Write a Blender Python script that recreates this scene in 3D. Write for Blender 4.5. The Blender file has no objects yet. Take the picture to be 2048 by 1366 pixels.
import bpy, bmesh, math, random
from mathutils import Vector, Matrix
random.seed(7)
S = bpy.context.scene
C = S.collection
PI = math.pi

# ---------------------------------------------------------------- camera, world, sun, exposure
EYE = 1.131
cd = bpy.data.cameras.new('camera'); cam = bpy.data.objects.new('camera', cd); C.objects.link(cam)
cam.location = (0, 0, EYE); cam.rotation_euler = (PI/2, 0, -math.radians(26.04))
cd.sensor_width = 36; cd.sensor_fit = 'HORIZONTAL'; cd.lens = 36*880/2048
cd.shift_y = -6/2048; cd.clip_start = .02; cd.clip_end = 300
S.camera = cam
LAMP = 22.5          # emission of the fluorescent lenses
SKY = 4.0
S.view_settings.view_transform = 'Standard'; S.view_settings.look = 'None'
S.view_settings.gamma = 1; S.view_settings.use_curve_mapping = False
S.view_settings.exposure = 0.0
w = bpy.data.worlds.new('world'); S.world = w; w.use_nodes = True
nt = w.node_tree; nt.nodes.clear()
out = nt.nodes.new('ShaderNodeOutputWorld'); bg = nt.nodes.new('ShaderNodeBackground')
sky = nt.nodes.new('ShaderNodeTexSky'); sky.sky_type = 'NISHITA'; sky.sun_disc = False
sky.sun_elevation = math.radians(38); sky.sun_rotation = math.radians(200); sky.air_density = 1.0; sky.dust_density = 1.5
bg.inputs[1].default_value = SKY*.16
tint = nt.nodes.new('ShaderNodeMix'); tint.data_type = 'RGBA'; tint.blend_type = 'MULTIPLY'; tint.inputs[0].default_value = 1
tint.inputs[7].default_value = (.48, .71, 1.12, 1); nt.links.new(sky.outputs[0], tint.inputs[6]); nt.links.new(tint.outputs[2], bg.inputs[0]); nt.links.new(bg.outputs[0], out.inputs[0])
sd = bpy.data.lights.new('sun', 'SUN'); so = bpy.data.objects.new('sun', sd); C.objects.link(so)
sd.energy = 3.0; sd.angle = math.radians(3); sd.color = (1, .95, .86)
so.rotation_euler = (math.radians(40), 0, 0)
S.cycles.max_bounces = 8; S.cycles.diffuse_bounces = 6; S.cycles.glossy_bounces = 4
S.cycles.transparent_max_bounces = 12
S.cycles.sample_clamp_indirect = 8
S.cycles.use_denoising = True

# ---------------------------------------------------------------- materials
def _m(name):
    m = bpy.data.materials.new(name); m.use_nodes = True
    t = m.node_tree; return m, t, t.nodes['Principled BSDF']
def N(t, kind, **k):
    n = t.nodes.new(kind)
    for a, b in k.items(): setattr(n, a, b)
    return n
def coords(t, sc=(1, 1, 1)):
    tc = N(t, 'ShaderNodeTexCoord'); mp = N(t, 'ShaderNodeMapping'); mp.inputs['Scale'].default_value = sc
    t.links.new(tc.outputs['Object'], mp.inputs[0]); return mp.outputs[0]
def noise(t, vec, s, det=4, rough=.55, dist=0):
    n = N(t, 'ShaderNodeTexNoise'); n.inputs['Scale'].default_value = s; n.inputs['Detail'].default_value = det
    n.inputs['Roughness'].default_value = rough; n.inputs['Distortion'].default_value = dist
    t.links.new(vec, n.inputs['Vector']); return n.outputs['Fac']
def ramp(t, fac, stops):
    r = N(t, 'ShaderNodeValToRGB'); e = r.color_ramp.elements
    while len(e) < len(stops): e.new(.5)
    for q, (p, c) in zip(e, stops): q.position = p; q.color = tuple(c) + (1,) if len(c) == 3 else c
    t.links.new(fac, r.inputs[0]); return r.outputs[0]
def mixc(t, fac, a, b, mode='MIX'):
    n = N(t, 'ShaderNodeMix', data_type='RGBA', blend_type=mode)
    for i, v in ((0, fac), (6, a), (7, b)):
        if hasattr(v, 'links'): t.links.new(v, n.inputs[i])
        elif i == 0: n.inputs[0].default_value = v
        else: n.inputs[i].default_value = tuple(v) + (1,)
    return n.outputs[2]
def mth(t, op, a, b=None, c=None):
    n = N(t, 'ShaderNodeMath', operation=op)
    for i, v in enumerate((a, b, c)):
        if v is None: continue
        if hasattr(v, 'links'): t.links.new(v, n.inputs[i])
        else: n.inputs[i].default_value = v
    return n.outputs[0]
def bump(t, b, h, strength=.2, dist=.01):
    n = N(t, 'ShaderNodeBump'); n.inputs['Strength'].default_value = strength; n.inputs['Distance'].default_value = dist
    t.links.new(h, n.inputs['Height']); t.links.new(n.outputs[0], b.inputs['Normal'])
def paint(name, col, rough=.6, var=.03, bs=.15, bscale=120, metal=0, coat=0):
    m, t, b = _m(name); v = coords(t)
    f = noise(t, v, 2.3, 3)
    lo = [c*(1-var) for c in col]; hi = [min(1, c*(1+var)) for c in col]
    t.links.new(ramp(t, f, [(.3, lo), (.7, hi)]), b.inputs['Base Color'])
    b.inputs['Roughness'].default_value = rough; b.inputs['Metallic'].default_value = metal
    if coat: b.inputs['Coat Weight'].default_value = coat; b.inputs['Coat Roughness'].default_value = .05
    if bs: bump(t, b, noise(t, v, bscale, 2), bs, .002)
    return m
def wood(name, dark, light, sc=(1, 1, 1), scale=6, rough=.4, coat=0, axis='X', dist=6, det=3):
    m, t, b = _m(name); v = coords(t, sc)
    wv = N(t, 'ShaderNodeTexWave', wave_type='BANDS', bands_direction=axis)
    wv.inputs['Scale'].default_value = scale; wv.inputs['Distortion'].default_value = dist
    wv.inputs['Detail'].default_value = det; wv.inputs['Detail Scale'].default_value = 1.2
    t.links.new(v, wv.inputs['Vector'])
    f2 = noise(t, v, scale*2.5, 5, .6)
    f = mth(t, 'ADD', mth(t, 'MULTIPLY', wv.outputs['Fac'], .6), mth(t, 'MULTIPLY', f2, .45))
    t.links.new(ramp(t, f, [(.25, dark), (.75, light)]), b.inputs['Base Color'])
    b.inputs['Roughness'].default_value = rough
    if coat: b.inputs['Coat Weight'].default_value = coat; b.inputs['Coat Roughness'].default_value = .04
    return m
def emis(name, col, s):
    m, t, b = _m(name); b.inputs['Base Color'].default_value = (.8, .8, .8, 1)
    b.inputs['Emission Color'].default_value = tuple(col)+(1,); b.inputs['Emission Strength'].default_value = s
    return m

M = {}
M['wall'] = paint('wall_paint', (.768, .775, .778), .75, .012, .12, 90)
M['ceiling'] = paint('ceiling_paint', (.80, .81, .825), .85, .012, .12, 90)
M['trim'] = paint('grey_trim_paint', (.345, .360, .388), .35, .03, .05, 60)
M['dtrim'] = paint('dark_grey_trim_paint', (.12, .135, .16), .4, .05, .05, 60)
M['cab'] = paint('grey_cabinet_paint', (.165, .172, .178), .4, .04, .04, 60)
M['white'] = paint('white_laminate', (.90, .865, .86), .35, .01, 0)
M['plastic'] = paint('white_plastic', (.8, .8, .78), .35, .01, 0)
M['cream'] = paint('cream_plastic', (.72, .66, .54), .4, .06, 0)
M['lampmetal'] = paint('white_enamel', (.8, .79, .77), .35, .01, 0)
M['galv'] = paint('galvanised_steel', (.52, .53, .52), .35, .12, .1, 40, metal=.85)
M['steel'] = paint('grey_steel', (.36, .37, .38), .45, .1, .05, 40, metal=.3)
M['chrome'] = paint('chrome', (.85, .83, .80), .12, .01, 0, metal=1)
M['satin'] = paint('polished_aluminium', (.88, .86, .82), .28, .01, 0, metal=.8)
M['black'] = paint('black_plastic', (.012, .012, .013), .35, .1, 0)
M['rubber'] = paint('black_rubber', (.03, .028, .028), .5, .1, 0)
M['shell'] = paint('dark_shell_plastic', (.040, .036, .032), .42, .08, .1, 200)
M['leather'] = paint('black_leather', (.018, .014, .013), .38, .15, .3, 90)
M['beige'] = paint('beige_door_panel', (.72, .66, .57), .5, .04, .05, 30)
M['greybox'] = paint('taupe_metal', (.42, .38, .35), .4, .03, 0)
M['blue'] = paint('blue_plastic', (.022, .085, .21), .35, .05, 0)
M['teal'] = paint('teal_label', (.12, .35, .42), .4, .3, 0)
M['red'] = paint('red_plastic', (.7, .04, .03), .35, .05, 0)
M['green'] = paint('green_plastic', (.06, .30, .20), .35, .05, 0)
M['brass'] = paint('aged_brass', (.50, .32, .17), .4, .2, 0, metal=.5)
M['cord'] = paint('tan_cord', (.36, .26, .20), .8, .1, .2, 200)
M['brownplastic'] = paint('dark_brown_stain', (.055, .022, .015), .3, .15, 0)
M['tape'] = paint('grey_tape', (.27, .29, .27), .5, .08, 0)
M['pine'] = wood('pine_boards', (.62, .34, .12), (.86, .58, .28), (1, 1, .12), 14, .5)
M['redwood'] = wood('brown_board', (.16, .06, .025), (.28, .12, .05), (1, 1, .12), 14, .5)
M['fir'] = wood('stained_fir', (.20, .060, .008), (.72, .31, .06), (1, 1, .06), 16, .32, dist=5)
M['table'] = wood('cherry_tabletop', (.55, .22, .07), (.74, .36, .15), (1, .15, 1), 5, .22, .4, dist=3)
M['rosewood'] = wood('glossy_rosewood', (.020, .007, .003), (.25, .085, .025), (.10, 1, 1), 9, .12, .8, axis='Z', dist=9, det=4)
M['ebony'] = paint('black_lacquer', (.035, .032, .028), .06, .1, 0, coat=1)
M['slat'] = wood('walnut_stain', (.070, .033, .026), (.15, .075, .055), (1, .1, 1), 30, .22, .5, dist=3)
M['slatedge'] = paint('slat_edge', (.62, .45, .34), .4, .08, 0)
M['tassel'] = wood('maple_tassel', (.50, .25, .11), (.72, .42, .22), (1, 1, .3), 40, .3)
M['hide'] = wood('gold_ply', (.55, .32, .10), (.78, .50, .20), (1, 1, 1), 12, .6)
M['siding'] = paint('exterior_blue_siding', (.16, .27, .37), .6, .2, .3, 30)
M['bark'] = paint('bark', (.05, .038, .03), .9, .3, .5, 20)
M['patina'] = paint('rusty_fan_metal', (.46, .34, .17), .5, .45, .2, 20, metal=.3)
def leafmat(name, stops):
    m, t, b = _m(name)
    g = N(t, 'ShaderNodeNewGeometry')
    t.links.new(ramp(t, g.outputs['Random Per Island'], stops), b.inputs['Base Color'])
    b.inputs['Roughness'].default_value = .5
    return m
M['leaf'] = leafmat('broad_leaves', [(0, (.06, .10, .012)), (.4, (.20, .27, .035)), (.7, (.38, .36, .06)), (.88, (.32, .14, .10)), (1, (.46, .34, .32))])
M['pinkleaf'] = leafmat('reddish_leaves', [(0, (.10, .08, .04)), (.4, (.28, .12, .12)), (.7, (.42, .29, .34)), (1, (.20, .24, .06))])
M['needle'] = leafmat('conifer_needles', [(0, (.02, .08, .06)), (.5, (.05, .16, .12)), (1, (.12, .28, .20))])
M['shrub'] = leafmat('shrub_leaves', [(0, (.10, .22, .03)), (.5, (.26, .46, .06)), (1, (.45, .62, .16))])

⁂

§ **WHAT IS EXPECTED**
Write down again the exact lines running from the beginning of the data to the line containing "PI = math.pi", with both ends included.

§ **OUTPUT FOR THIS TASK**
Write a Blender Python script that recreates this scene in 3D. Write for Blender 4.5. The Blender file has no objects yet. Take the picture to be 2048 by 1366 pixels.
import bpy, bmesh, math, random
from mathutils import Vector, Matrix
random.seed(7)
S = bpy.context.scene
C = S.collection
PI = math.pi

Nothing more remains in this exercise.